"- Mãe?
- Sim, filha...
- Porque é que ele está sempre parado a fazer aquilo?
- Está a pensar em coisas dele, filhota!
- A fazer aquilo?
- É a maneira dele, amor.
- Ele nunca brinca, como eu...
- Ele prefere brincar sozinho, só isso... Vá, lava as mãos e vamos lanchar!
- Hum, está bem...! Quero leite com chocol (...)"
O resto deduzem.
"Ele" - Pronome pessoal, palavra indefinida e baça, susceptível a ser personalizada por um qualquer, o qual poderá estar a ser identificado por um dedo apontado a si.
Nada que nos tire o sono.
O que nos "perturba" é o que ele está de facto a fazer.
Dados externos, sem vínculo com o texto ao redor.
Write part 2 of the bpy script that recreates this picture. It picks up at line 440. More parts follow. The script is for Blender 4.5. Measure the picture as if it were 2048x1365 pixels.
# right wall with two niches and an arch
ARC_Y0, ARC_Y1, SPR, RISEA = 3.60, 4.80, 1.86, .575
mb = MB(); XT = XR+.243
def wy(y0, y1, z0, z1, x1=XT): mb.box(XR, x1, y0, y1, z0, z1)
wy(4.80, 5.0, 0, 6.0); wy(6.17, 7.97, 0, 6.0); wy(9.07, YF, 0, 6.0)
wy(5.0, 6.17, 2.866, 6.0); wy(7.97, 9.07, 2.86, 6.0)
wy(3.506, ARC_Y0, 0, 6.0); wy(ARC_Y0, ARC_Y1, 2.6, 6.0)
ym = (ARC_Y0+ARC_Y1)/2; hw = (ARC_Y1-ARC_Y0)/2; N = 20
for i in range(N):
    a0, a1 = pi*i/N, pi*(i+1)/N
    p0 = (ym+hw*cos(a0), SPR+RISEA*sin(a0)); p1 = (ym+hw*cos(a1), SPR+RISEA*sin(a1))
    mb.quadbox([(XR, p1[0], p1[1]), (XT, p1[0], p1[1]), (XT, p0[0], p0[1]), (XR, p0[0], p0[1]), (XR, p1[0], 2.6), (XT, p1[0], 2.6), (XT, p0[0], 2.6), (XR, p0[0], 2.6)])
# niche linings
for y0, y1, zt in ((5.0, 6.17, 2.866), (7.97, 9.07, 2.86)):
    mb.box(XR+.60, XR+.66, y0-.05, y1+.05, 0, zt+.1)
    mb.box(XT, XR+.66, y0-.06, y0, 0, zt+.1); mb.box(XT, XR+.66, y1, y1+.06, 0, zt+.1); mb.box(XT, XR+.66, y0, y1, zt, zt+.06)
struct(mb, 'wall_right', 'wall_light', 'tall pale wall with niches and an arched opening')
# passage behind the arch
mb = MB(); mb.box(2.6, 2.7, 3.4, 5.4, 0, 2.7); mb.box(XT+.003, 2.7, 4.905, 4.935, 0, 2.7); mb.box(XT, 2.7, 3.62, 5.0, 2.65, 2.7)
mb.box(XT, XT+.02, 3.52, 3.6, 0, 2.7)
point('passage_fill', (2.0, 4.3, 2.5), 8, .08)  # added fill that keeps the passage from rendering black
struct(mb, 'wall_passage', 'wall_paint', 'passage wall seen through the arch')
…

Desconhecemos a sua vida, o tipo de pessoa que é, a necessidade de apoio que necessita ou o grau de socialização da sua pessoa. "Ele". Tão simples quanto isso, apreender a sua acção com um olhar observador e inquisidor, franzir o sobrolho face ao sucedido, ponderar rapidamente, achar uma explicação lógica para o sucedido, ter pena do dito cujo e da familia - se a tiver -, sentir o pesar da consciência por um momento e a vontade de sermos bons, encolher os ombros no momento seguinte e prosseguir a nossa vida convictos de que no fundo somos sortudos e podemos aproveitar a vida mais sensíveis que nunca para com os outros e certamente mais abertos à caridade. Mas não dura mais de 3 dias. 3 míseros dias depois de vermos a reportagem, lermos o artigo, presenciarmos ao vivo, o que quer que seja, já lá vai. Acaba o período de Catarse e voltamos à velha rotina facilitista dos nossos dias.
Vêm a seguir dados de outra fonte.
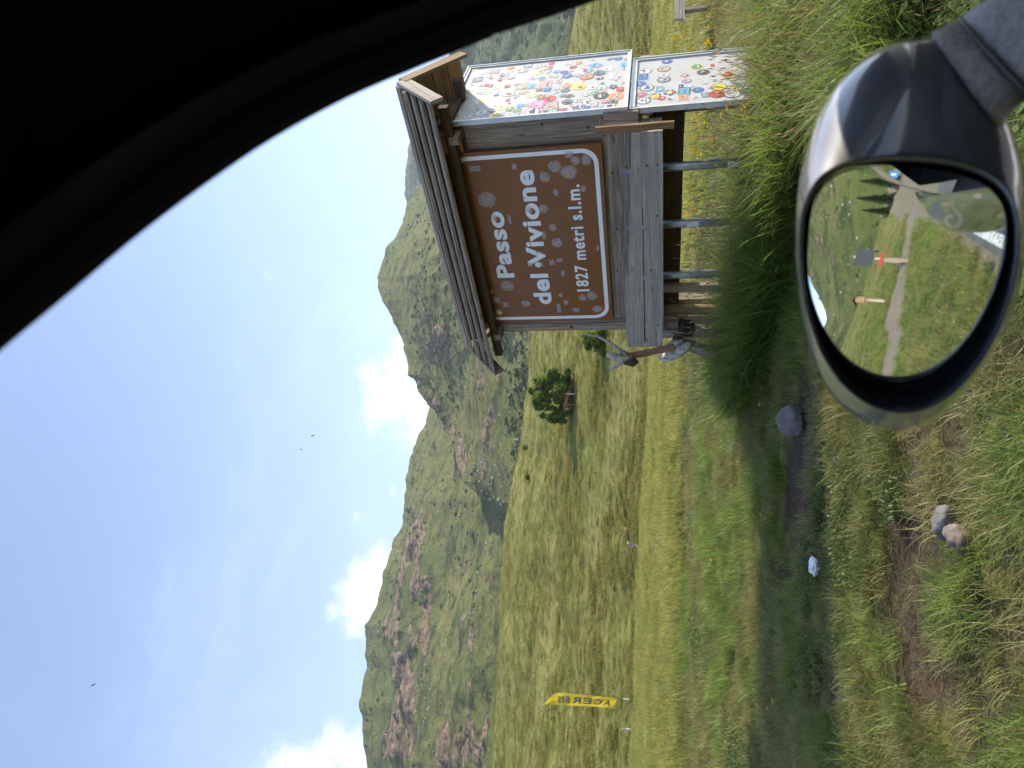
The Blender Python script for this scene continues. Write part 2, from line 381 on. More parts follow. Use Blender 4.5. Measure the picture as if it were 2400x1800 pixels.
# ---------------------------------------------------------------- mountains
def mountain_material(name, rocky=1.0, tint=(1, 1, 1), dark=0.0):
    m, n, b = mat(name)
    geo = n.new('ShaderNodeNewGeometry'); pos = geo.outputs['Position']
    big = n.noise(n.mapping(pos, (0.006, 0.006, 0.012)), 1.0, 8, 0.62, 0.6)
    mid = n.noise(n.mapping(pos, (0.035, 0.035, 0.05)), 1.0, 7, 0.65, 0.3)
    fin = n.noise(pos, 0.22, 6, 0.7)
    T = lambda c: tuple(a * t for a, t in zip(c, tint))
    c = n.mix(n.ramp(big, 0.36, 0.64), T((0.095, 0.115, 0.03)), T((0.155, 0.15, 0.048)))
    c = n.mix(n.ramp(mid, 0.47, 0.62, 0, 0.9), c, T((0.045, 0.062, 0.02)))
    c = n.mix(n.ramp(n.noise(pos, 0.11, 5, 0.75, 0.4), 0.54, 0.66, 0, 0.75), c, T((0.03, 0.046, 0.016)))
    c = n.mix(n.ramp(fin, 0.52, 0.75, 0, 0.5), c, T((0.17, 0.155, 0.075)))
    if dark: c = n.mix(n.ramp(n.noise(pos, 0.06, 6, 0.7), 0.4, 0.6, 0, dark), c, (0.018, 0.032, 0.014))
    rk = n.new('ShaderNodeAttribute', attribute_name='rock').outputs['Fac']
    rn = n.noise(n.mapping(pos, (0.05, 0.05, 0.14)), 1.0, 8, 0.7, 0.5)
    rcol = n.mix(n.ramp(rn, 0.35, 0.6), (0.11, 0.086, 0.064), (0.37, 0.27, 0.175))
    rcol = n.mix(n.ramp(n.noise(n.mapping(pos, (0.12, 0.12, 0.5)), 1.0, 6, 0.75, 1.0), 0.5, 0.6, 0, 0.85), rcol, (0.085, 0.068, 0.052))
    rcol = n.mix(n.ramp(fin, 0.55, 0.7, 0, 0.6), rcol, (0.07, 0.075, 0.03))
    spk = n.math('MULTIPLY', n.ramp(n.noise(pos, 0.40, 4, 0.75), 0.62, 0.68), n.ramp(big, 0.40, 0.55))
    fac = n.math('MAXIMUM', n.ramp(n.math('ADD', rk, n.math('MULTIPLY', n.math('SUBTRACT', rn, 0.5), 1.1)), 0.42, 0.58), n.math('MULTIPLY', spk, rocky))
    c = n.mix(fac, c, rcol)
    n.put(b.inputs['Base Color'], c); b.inputs['Roughness'].default_value = 0.95; b.inputs['Specular IOR Level'].default_value = 0.1
    hh = n.math('ADD', n.math('MULTIPLY', mid, 9.0), n.math('ADD', n.math('MULTIPLY', fin, 3.2), n.math('MULTIPLY', n.math('MULTIPLY', rn, fac), 26.0)))
    n.l.new(n.bump(hh, 0.85, 1.0), b.inputs['Normal'])
    return m
SURF = {}
def mountain(name, label, sky_pix, Rtab, r0, z0, material, step=0.14, nv=150, amp=1.0, seed=0, prof=1.15, rock=None, extra=None, gully=1.0, azlist=None, sq=None):
    t = azlist if azlist is not None else [azel(V, 1800 - U) for U, V in sky_pix]
    A = np.array([q[0] for q in t]); Eo = np.array([q[1] for q in t]); o = np.argsort(A); A, Eo = A[o], Eo[o]
    az = np.arange(A[0], A[-1], step)
    el = np.interp(az, A, Eo) + 0.16 * fbm(az * 1.1, az * 0 + seed, 4, seed + 5)
    ra = np.array([q[0] for q in Rtab]); rr = np.array([q[1] for q in Rtab])
    Rd = np.interp(az, ra, rr)
    ts = np.concatenate([np.linspace(0, 1, nv), 1 + np.linspace(0.01, 0.5, 16)])
    AZ, T = np.meshgrid(az, ts, indexing='ij'); RD = Rd[:, None]; EL = el[:, None]
    r00 = np.interp(az, [q[0] for q in r0], [q[1] for q in r0])[:, None] if hasattr(r0, '__len__') else r0
    rad = r00 + (RD - r00) * T
    zr = EYE.z + RD * np.tan(np.radians(EL))
    Tc = np.clip(T, 0, 1)
    kk = np.exp(-0.5 * (np.arange(-60, 61) * step / 2.6) ** 2); kk /= kk.sum()
    zs = np.convolve(np.pad(zr[:, 0], 60, mode='edge'), kk, mode='valid')[:, None]
    z = z0 + (zs - z0) * Tc ** prof + (zr - zs) * Tc ** 10
    x = np.sin(np.radians(AZ)) * rad; y = np.cos(np.radians(AZ)) * rad
    fade = np.clip((1 - Tc) * 5, 0, 1) * np.clip(Tc * 6, 0, 1)
    fine = 0.15 + 0.85 * fade
    H = zs - z0
    gul = ridged(x / 230 + 0.5 * fbm(x / 300, y / 300, 2, seed + 50), y / 520 + 0.4 * fbm(x / 200, y / 200, 2, seed + 51), 4, seed + 3) - 0.55
    z = z + amp * fade * (H * 0.09 * fbm(x / 300, y / 300, 3, seed) + H * 0.075 * gully * gul) + amp * fine * (H * 0.014 * fbm(x / 38, y / 38, 4, seed + 9) + H * 0.004 * fbm(x / 10, y / 10, 3, seed + 19))
    z = z - np.where(T > 1, (T - 1) * (RD - r00) * 0.9, 0)
    rk = np.zeros_like(z)
    if rock is not None:
        rk = rock(AZ, np.degrees(np.arctan2(z - EYE.z, rad)), x, y, Tc) * (T <= 1.0)
        led = ridged(x / 34, z / 16, 4, seed + 70) - 0.5
        z = z + rk * (H * 0.018 * led + H * 0.004 * np.sign(np.sin(z / 5.5 + 3 * fbm(x / 60, y / 60, 2, 5))))
        rad2 = rad - rk * H * 0.03 * (fbm(x / 22, z / 14, 4, seed + 77))
        x = np.sin(np.radians(AZ)) * rad2; y = np.cos(np.radians(AZ)) * rad2
    SURF[label] = (x[:, 5:nv - 4], y[:, 5:nv - 4], z[:, 5:nv - 4])
    na, nt = AZ.shape
    vs = np.stack([x.ravel(), y.ravel(), z.ravel()], 1).tolist()
    idx = np.arange(na * nt).reshape(na, nt)
    fc = np.stack([idx[:-1, :-1].ravel(), idx[1:, :-1].ravel(), idx[1:, 1:].ravel(), idx[:-1, 1:].ravel()], 1).tolist()
    ob = mesh_obj(name, vs, fc, material, smooth=True); add_attr(ob, 'rock', rk.ravel()); tag(ob, label, None, kind='structure')
    return ob
def px2(Ulist): return [azel(V, 1800 - U) for U, V in Ulist]
def bandmask(top, bot, nscale=60, seed=5, soft=0.6, thr=0.5):
    """rock belt between two photo lines (upright U, V), broken up by noise"""
    ta = px2(top); ba = px2(bot); ta.sort(); ba.sort()
    def f(AZ, EL, x, y, T):
        hi = np.interp(AZ, [q[0] for q in ta], [q[1] for q in ta]); lo = np.interp(AZ, [q[0] for q in ba], [q[1] for q in ba])
        inside = sstep(EL, lo - soft, lo + soft) * (1 - sstep(EL, hi - soft, hi + soft))
        inside *= sstep(AZ, ta[0][0], ta[0][0] + 1.5) * (1 - sstep(AZ, ta[-1][0] - 1.5, ta[-1][0]))
        nz = 0.5 + 0.9 * fbm(x / nscale, y / nscale + EL / 2.2, 5, seed)
        return inside * sstep(nz, thr - 0.14, thr + 0.16)
    return f
r_main = bandmask([(0, 905), (150, 915), (300, 915), (430, 925), (560, 950), (640, 960)], [(0, 960), (150, 990), (300, 1008), (420, 1012), (520, 1015), (640, 1005)], 30, 5, 0.7, 0.46)
r_up = bandmask([(-100, 855), (150, 865), (300, 880), (420, 900)], [(-100, 905), (150, 905), (300, 915), (420, 930)], 45, 9, 0.5, 0.62)
r_low = bandmask([(-60, 985), (60, 1000), (160, 1010)], [(-60, 1050), (60, 1055), (160, 1040)], 40, 14, 0.5, 0.45)
r_scr = bandmask([(-60, 1050), (200, 1060), (500, 1080)], [(-60, 1140), (200, 1150), (500, 1160)], 26, 17, 0.7, 0.78)
def rockL(*a): return np.maximum(np.maximum(r_main(*a), r_up(*a) * 0.9), np.maximum(r_low(*a), r_scr(*a) * 0.8))
MM = mountain_material('alpine_slope', 1.0)
skyL = [(-900, 900), (-500, 880), (-250, 870), (0, 858), (149, 843), (240, 857), (335, 855), (385, 883), (460, 899), (535, 924), (575, 947), (640, 948), (710, 957), (765, 975), (810, 995), (851, 1010), (900, 1040), (1000, 1100)]
mountain('mountain', 'green ridge with pinkish rock bands behind the yellow flag', skyL, [(-60, 1000), (-30, 840), (-10, 900), (5, 1080)], 265, 8, MM, 0.085, 260, 1.0, 3, 1.1, rockL, gully=0.7)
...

"Ele" não. De facto, nem nota a maior parte das vezes; e se o faz trata de categoricamente transparecer um desinteresse tal que é como se não tivesse em verdade notado. Pouco se importa com olhares repreendedores dos que o não compreendem ou penosos dos que o sabem. Em nada se interessa pelo frio da sua própria baba escorrida ou pelos hematomas que a si causa. Classificado como doente pela sociedade, chumba leis que desconhece e implementa os limites do seu próprio mundo. "Ele" é assim mesmo. Inacessível, talvez, mas há quem diga, feliz.
Caminha diaramente pelos olhares contemporâneos, que assume fantasmagóricos ou sombrios por conseguir ver através deles, de quem o rotule de oligofrénico, de coitado, de vesado. No seu campo de visão contempla, pelo contrário... Hum... Sabe-se lá o quê!
Quimeras gregas que interpelam o pato Donald numa colina erguida acima do vale enublado de onde pormete erguer-se "O Desejado" cavalgando um dinossauro que tenha 3 cabeças, jurando paz aos Infiéis; Todas as estações, apeadeiros, quilómetros de percurso, sinais, matrículas de carros, de motos, marcas, modelos ou componentes mecânicos. Raciocínios matemáticos tão complicados que desafiem e lógica humana e derrubem a teoria de Einstein ou expliquem passo a passo a formação do Sistema Solar como nunca antes ninguém o fez.
Como sabê-lo, no entanto? Não há maneira certa de lhes retirar o que quer que seja. Mundo deturpado, uma ditadura implementada e controlada por ditadores da sua própria palavra e do grau de abertura aos que se dizem "normais". Mas "Eles" não o são, não. Não se interessam por o ser, também. De facto, e reconcluindo, não se interessam por nada. Sofredoras, amarguradas familias que já não esperam o reconhecimento ou a amostra do carinho espontâneo de um filho pródigo que nunca há-de regressar a casa, pelo menos neste mundo que materializamos à nossa imagem.
Havia quem falasse de um Quinto Império, havia quem pusesse um D. Sebastião a cavalagar numa outra direcção - brindo à saúde do poeta -, mas como iluminar a estrada dos que a não vêm?
Havia quem conquistasse, em tempos, Terras Prometidas e desafiasse exércitos para expandir fronteiras, mas como nos aliarmos a "Eles" para a luta contra um inimigo invisivel?
A derradeira questão: " - Nós compreendemo-los, mamã?", " - Ninguém os compreende, querida!"
Façam o favor de nunca baixar os braços.
Identificar quem são, no geral, os "eles" é já, por si só, um bom indício de que em parte nos tornamos próximos de os compreender.